» Dataset excerpt:
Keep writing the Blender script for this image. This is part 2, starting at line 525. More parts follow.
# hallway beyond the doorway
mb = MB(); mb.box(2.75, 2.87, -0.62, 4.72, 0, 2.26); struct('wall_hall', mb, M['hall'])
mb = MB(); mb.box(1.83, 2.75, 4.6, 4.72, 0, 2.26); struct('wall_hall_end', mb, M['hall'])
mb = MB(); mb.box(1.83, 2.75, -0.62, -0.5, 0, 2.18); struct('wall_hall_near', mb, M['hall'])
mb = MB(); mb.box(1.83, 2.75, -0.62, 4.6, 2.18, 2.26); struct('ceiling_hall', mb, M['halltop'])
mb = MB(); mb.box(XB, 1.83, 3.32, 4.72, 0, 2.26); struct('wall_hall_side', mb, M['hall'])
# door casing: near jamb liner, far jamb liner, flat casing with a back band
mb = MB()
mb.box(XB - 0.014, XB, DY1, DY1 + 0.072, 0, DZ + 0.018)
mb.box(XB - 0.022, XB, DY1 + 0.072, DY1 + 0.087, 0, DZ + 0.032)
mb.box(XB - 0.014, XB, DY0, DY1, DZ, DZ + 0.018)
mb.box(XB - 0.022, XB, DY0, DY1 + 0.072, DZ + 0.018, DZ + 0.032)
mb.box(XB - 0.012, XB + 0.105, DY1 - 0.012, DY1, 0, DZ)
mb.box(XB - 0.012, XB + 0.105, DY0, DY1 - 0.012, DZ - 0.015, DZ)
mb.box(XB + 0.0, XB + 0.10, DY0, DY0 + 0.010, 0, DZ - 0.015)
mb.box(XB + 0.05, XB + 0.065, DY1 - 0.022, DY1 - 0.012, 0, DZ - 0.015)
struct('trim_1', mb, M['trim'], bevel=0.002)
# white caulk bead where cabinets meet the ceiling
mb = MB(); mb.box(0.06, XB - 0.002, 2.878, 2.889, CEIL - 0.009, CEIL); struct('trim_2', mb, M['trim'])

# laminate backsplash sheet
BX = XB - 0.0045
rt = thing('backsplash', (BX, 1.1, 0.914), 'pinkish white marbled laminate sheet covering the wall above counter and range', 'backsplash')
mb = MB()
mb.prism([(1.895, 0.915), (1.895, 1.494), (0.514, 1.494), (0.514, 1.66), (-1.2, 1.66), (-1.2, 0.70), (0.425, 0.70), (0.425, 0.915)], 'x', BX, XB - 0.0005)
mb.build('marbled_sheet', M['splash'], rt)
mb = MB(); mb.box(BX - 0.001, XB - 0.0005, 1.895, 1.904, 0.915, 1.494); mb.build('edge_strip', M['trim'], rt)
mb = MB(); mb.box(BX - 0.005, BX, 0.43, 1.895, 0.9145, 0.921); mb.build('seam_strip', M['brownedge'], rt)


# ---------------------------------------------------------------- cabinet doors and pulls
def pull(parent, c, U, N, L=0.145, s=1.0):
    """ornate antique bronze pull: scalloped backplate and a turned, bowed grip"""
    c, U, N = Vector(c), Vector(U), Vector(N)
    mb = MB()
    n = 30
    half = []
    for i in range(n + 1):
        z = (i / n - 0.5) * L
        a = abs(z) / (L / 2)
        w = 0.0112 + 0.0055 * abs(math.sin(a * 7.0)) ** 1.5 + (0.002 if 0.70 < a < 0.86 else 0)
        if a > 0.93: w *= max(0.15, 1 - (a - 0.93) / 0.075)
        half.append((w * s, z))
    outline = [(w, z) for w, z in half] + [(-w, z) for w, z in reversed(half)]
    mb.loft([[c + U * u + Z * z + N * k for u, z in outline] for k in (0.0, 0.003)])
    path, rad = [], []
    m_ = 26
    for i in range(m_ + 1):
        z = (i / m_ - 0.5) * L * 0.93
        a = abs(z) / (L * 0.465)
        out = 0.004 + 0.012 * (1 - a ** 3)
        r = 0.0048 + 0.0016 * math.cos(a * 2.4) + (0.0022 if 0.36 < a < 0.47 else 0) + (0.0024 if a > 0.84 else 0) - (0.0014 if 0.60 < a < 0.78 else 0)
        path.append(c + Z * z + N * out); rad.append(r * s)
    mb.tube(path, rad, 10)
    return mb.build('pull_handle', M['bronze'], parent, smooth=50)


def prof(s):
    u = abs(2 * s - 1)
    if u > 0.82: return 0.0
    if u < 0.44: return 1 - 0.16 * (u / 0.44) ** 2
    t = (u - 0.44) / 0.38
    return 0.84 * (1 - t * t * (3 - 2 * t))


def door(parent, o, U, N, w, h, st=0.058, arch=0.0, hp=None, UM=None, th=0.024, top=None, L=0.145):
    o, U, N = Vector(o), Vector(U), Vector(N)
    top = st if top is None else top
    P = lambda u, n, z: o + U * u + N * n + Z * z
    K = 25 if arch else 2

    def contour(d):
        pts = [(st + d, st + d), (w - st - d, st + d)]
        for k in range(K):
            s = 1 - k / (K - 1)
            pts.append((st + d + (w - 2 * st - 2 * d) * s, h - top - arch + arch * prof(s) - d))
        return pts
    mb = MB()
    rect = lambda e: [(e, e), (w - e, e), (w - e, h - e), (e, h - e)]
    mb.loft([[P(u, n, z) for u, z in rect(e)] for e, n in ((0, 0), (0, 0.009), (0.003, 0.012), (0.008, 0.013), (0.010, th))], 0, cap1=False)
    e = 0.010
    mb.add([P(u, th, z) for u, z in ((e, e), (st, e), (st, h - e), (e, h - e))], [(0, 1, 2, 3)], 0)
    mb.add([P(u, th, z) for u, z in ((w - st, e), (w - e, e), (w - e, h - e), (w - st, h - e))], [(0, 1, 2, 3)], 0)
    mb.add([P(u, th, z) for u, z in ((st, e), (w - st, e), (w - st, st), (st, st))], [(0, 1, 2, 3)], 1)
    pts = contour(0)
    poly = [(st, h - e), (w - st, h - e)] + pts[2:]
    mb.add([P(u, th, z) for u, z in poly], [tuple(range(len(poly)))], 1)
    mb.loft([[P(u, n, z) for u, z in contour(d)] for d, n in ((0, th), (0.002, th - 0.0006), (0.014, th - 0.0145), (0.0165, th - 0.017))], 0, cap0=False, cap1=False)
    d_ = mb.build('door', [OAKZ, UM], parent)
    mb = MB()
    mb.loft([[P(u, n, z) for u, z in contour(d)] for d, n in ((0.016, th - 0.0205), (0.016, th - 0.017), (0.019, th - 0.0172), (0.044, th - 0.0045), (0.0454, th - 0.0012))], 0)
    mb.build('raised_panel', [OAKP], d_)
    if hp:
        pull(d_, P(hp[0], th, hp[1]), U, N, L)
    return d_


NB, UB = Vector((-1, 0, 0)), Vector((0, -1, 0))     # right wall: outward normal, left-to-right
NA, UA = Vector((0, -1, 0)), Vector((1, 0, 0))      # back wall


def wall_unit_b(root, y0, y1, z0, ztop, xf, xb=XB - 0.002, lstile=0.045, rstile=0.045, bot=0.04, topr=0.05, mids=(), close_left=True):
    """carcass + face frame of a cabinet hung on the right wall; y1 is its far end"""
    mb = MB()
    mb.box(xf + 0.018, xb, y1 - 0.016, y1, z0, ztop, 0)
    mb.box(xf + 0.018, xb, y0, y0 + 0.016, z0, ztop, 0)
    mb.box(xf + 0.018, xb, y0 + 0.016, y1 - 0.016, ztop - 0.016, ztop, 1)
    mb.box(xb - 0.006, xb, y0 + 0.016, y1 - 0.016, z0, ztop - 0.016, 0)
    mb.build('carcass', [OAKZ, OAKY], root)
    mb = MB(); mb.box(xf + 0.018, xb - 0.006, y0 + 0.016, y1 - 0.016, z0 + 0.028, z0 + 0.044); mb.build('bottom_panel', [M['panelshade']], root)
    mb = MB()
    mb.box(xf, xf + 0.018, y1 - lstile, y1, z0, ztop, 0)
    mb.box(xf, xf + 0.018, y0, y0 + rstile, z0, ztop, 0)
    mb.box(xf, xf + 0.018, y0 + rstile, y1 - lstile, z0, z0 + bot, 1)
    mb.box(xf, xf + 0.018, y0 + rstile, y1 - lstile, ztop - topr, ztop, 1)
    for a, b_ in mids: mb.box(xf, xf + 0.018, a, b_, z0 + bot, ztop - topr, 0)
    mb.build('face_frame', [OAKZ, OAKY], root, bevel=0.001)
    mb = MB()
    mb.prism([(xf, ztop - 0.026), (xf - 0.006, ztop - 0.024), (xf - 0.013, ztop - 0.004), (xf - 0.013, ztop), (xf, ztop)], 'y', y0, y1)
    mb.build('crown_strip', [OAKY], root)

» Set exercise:
Starting at the first line of the listing, retype every line up to and including the one with "mb = MB(); mb.box(0.06, XB".

» Exercise answer:
Keep writing the Blender script for this image. This is part 2, starting at line 525. More parts follow.
# hallway beyond the doorway
mb = MB(); mb.box(2.75, 2.87, -0.62, 4.72, 0, 2.26); struct('wall_hall', mb, M['hall'])
mb = MB(); mb.box(1.83, 2.75, 4.6, 4.72, 0, 2.26); struct('wall_hall_end', mb, M['hall'])
mb = MB(); mb.box(1.83, 2.75, -0.62, -0.5, 0, 2.18); struct('wall_hall_near', mb, M['hall'])
mb = MB(); mb.box(1.83, 2.75, -0.62, 4.6, 2.18, 2.26); struct('ceiling_hall', mb, M['halltop'])
mb = MB(); mb.box(XB, 1.83, 3.32, 4.72, 0, 2.26); struct('wall_hall_side', mb, M['hall'])
# door casing: near jamb liner, far jamb liner, flat casing with a back band
mb = MB()
mb.box(XB - 0.014, XB, DY1, DY1 + 0.072, 0, DZ + 0.018)
mb.box(XB - 0.022, XB, DY1 + 0.072, DY1 + 0.087, 0, DZ + 0.032)
mb.box(XB - 0.014, XB, DY0, DY1, DZ, DZ + 0.018)
mb.box(XB - 0.022, XB, DY0, DY1 + 0.072, DZ + 0.018, DZ + 0.032)
mb.box(XB - 0.012, XB + 0.105, DY1 - 0.012, DY1, 0, DZ)
mb.box(XB - 0.012, XB + 0.105, DY0, DY1 - 0.012, DZ - 0.015, DZ)
mb.box(XB + 0.0, XB + 0.10, DY0, DY0 + 0.010, 0, DZ - 0.015)
mb.box(XB + 0.05, XB + 0.065, DY1 - 0.022, DY1 - 0.012, 0, DZ - 0.015)
struct('trim_1', mb, M['trim'], bevel=0.002)
# white caulk bead where cabinets meet the ceiling
mb = MB(); mb.box(0.06, XB - 0.002, 2.878, 2.889, CEIL - 0.009, CEIL); struct('trim_2', mb, M['trim'])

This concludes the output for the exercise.